"It takes time to heal—there are no words that can instantly take away the pain that they feel right now," Police Commissioner Charles Ramsey said as hundreds of his colleagues filed in behind him.

"But we certainly can do what we can to pay the proper honor and let his family know what he meant to all of us."

Today, that healing process began. Both for the family of Officer Robert Wilson III and the thousands of police officers in the city who have been in mourning since Wilson was gunned down inside a GameStop in North Philly last week.

Whitby Avenue near 52nd Street in West Philly became a sea of blue uniforms as hundreds of police officers marched in formation into the Francis Funeral Home, where Wilson's body was placed for his viewing.

The wide variety of patches sewn into those uniforms proved that the city cops weren't alone: departments far and wide sent representatives, including officers from Radnor, New Holland, the state police and even Amtrak Police.

A small contingent of New York Police Department officers also attended.

"We came here to honor one of our brothers who made the ultimate sacrifice," one of the NYPD officers, who wished to remain anonymous, said.

"We're a global family; we're in every city," she said, noting the recent deaths of Officers Rafeal Ramos and Wenjian Liu, killed Dec. 21 as they sat parked in a patrol car.

"When any of us go through something like this, we come out and support them."

There was no lack of support today.

Scores of city police officers from across the city, representing every district and division, assembled in front of the funeral home for a march in Wilson's honor.

And as they gathered for that procession, every single officer greeted Officer Damien Stevenson, Wilson's partner.

Some shook Stevenson's hand.
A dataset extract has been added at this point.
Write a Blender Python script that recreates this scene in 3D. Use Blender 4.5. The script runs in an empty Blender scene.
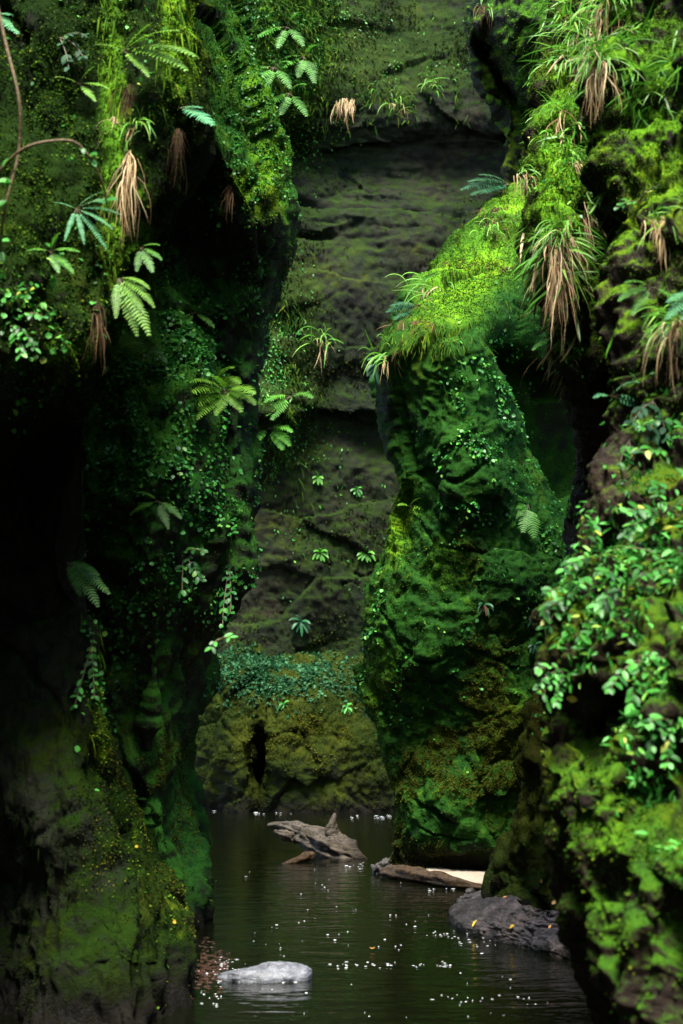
import bpy, math, random
import numpy as np
from mathutils import Vector
from mathutils.bvhtree import BVHTree

C = bpy.context.scene.collection
RNG = np.random.default_rng(7)
random.seed(7)

# ------------------------------------------------------------------ camera
F, CX, CY, HC = 1422.0, 341.5, 512.0, 1.5
TH = math.atan(188 / F)
cs, sn = math.cos(TH), math.sin(TH)

def P(px, py, d):
    """point at ground distance d (along +y) seen at picture position px, py"""
    u, v = px - CX, CY - py
    s = d / (F * cs - v * sn)
    return (u * s, d, HC + (F * sn + v * cs) * s)

def PZ(px, z, d):
    r = (z - HC) / d
    v = F * (r * cs - sn) / (cs + r * sn)
    return P(px, CY - v, d)

def D(py, z=0.0):
    v = CY - py
    return (z - HC) * (F * cs - v * sn) / (F * sn + v * cs)

def proj(V):
    x, y, z = V[..., 0], V[..., 1], V[..., 2] - HC
    w = y * cs + z * sn
    w = np.where(w < 0.2, 0.2, w)
    return CX + F * x / w, CY - F * (-y * sn + z * cs) / w

# ------------------------------------------------------------------ noise
_p = np.random.default_rng(11).permutation(256)
_perm = np.concatenate([_p, _p, _p]).astype(np.int64)
_g = np.random.default_rng(5).normal(size=(256, 3)); _g /= np.linalg.norm(_g, axis=1)[:, None]

def pnoise(Q):
    Qf = np.floor(Q); I = Qf.astype(np.int64) & 255; f = Q - Qf
    w = f * f * f * (f * (f * 6 - 15) + 10)
    out = 0
    for a in (0, 1):
        wa = w[:, 0] if a else 1 - w[:, 0]
        for b in (0, 1):
            wb = w[:, 1] if b else 1 - w[:, 1]
            for c in (0, 1):
                wc = w[:, 2] if c else 1 - w[:, 2]
                h = _perm[_perm[_perm[(I[:, 0] + a) & 255] + ((I[:, 1] + b) & 255)] + ((I[:, 2] + c) & 255)]
                g = _g[h]
                out = out + wa * wb * wc * (g[:, 0] * (f[:, 0] - a) + g[:, 1] * (f[:, 1] - b) + g[:, 2] * (f[:, 2] - c))
    return out * 1.6

def fbm(Q, o=4, gain=0.5):
    r = 0; a = 1.0
    for i in range(o):
        r = r + a * pnoise(Q * (2.03 ** i) + i * 17.3); a *= gain
    return r

def sstep(a, b, x):
    t = np.clip((x - a) / (b - a), 0, 1)
    return t * t * (3 - 2 * t)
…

Some embraced him. All offered gestures of comfort in this dark time, however little they could provide as he mourns.

Stevenson was with Wilson that day in North Philly and witnessed the gunbattle that claimed his partner's life firsthand.

He even engaged the suspects as they tried to flee, shooting one of them, Carlton Hipps, in the leg. Ultimately, he was able to help apprehend both of them, ensuring they will answer for their actions.

But today wasn't about that; it was about honoring the officer who died protecting other customers in that video-game store from harm.

Among the city leaders who came to pay respect to Wilson and his family were Mayor Nutter and Deputy Mayor Everett Gillison.

And after the procession had ended and the literally block-long line of mourners assembled, waiting to gain entrance to the funeral home, a black SUV cut a path to the building's front door.

Out stepped Chip Kelly, who came to deliver a special present to Wilson's oldest son, Quahmier.

As the Eagles' head coach rushed past the TV cameras, one of his assistants handed him a football emblazoned with the distractive kelly green of the city's football team.

On it were printed the words "In honor of Officer Robert Wilson III. EOW [End of Watch]: 3/5/15"

Kelly personally delivered the ball to Quahmier, who turned 10 on Monday, inside the funeral home.

Outside, Clarence Hatcher watched the ceremony unfold.

Today bore a lot of meaning for the Wyncote, Montgomery County resident.

In the 1970s — a lifetime ago, he said — he too served in the 22nd District, where Wilson was assigned.

It was a lot different back then, the 84-year-old said: Gangs fought for control of the streets, and violence was a constant threat.

"People need to know that officers do their job, and that it's a dangerous job," he said. "These men and women go above and beyond the call of duty to protect people."

He felt an obligation to attend today's viewing, he said, as a member of the "fraternity" of police officers. But that wasn't the only thing that drew him to West Philly.

"It's hard to express words of comfort for the family," he said, "but I just want them to always appreciate what he's done and the lives he's saved.

"They should celebrate his life and the heroic manner in which he lived."

With that, the former officer walked toward the line of mourners, receding far up the street.

He said he didn't care how long he had to wait; he was going to pay homage to his fallen brother.